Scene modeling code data
----
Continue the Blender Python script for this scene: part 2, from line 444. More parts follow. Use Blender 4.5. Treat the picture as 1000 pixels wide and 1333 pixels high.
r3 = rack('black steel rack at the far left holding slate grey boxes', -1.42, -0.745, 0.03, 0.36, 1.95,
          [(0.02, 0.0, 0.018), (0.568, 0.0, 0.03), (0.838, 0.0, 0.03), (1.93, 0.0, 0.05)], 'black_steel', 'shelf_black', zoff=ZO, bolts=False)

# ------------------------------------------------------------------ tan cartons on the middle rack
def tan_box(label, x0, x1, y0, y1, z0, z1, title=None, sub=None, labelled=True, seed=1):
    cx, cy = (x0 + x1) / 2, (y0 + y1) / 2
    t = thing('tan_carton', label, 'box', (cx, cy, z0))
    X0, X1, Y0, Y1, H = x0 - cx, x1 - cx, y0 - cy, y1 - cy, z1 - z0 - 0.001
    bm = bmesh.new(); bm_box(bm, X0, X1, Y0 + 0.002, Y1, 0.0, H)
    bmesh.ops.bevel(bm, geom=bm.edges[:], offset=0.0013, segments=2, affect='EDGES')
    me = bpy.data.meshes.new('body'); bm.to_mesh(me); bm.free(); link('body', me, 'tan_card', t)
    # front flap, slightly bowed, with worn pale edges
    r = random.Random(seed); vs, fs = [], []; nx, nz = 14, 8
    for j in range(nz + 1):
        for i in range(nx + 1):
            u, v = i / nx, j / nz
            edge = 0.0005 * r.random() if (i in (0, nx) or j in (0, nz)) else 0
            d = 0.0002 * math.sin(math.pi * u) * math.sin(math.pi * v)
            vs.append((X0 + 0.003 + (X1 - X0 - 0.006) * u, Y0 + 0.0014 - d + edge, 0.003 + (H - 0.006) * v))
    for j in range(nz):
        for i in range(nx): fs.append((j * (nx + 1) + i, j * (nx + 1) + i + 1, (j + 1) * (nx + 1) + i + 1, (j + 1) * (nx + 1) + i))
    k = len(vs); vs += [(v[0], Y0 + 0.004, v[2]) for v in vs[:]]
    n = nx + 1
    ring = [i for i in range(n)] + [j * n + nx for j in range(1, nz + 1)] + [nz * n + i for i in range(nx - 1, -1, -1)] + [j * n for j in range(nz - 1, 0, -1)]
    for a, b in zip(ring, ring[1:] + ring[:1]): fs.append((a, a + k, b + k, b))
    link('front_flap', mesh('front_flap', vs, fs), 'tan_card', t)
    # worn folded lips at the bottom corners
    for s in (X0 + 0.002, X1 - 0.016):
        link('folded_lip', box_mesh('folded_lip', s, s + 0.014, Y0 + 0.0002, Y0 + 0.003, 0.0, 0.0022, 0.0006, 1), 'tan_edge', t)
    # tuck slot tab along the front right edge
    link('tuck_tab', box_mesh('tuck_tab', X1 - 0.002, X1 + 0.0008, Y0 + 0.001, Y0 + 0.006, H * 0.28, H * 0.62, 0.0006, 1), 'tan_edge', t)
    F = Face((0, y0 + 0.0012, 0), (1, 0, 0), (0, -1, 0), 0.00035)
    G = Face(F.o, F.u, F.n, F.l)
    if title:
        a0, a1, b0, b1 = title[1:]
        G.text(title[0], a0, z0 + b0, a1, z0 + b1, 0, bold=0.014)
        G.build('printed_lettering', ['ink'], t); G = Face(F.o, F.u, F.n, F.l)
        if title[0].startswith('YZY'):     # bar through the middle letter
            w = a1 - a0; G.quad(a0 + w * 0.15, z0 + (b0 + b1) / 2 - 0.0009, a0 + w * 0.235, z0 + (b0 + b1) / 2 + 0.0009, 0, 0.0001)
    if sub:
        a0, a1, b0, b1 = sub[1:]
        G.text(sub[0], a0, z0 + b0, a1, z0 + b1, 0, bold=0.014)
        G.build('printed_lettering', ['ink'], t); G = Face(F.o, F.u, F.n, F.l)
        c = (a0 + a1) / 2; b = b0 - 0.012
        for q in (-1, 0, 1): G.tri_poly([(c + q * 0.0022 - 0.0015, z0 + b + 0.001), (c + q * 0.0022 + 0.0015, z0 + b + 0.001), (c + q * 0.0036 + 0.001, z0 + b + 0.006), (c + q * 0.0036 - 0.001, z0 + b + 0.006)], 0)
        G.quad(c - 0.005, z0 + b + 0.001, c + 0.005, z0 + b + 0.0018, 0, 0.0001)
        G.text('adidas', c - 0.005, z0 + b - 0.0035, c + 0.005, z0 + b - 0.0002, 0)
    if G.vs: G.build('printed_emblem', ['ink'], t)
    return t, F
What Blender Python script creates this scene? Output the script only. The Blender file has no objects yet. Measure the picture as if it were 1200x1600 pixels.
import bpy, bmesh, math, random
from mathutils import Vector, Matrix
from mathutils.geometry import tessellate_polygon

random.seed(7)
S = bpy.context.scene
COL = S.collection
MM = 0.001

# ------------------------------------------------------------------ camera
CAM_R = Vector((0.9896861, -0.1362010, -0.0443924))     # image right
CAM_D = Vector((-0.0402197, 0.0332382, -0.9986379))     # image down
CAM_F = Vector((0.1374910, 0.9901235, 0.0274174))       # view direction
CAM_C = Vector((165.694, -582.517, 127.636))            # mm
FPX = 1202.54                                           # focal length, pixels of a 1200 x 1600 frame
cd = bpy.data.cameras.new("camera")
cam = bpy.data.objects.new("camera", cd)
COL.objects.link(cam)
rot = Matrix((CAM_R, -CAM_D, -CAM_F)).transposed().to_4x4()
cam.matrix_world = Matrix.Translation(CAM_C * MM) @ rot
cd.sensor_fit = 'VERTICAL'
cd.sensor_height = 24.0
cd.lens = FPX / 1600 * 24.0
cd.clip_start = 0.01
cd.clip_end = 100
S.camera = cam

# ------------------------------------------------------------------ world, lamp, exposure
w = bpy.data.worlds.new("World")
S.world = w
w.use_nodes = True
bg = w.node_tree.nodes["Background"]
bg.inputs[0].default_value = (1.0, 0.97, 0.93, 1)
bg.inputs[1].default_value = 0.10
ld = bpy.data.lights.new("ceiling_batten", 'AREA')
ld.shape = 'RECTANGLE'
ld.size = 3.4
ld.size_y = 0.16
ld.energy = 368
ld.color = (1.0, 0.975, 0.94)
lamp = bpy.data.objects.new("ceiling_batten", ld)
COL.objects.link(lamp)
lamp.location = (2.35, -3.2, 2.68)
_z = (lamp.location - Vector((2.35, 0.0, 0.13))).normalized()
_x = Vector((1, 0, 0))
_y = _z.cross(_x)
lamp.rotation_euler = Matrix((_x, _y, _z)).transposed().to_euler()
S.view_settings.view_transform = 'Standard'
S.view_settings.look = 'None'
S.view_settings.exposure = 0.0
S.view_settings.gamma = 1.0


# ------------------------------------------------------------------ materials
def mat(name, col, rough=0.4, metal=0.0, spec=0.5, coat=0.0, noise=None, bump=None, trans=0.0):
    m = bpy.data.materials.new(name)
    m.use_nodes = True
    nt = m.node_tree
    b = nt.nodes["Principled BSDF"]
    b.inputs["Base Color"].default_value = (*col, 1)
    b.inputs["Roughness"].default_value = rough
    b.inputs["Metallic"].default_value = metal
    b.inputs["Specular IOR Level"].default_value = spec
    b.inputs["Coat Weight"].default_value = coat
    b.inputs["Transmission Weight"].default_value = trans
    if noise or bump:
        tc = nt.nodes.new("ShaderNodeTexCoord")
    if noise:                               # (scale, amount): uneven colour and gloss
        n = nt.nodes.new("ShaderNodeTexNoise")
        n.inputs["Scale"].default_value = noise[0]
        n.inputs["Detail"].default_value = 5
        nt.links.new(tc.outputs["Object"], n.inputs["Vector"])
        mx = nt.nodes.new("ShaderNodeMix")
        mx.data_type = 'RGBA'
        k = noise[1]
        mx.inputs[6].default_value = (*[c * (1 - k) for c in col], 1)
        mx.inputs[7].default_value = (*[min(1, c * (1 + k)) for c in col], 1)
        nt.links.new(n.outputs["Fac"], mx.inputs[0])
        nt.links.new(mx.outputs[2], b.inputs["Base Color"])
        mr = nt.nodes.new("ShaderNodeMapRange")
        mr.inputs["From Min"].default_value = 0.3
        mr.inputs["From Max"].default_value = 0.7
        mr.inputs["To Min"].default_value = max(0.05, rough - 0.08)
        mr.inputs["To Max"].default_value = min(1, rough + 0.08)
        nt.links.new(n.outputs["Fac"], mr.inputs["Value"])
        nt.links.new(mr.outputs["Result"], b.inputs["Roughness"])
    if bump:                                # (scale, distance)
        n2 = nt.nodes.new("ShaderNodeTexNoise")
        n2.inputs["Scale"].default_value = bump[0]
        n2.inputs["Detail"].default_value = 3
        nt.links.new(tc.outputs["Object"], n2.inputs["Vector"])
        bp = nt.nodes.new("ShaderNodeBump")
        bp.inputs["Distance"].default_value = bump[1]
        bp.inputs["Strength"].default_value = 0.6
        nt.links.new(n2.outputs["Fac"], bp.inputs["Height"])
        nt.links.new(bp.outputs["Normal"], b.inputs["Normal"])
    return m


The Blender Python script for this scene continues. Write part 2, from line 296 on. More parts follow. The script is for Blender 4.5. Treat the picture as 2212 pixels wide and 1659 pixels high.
----
_Stated task_.
Reprint the data above from the opening line to the line holding "0.05)], 'black_steel', 'shelf_black', zoff=ZO, bolts=False)", inclusive, and nothing else.

_Solution below_.
Continue the Blender Python script for this scene: part 2, from line 444. More parts follow. Use Blender 4.5. Treat the picture as 1000 pixels wide and 1333 pixels high.
r3 = rack('black steel rack at the far left holding slate grey boxes', -1.42, -0.745, 0.03, 0.36, 1.95,
          [(0.02, 0.0, 0.018), (0.568, 0.0, 0.03), (0.838, 0.0, 0.03), (1.93, 0.0, 0.05)], 'black_steel', 'shelf_black', zoff=ZO, bolts=False)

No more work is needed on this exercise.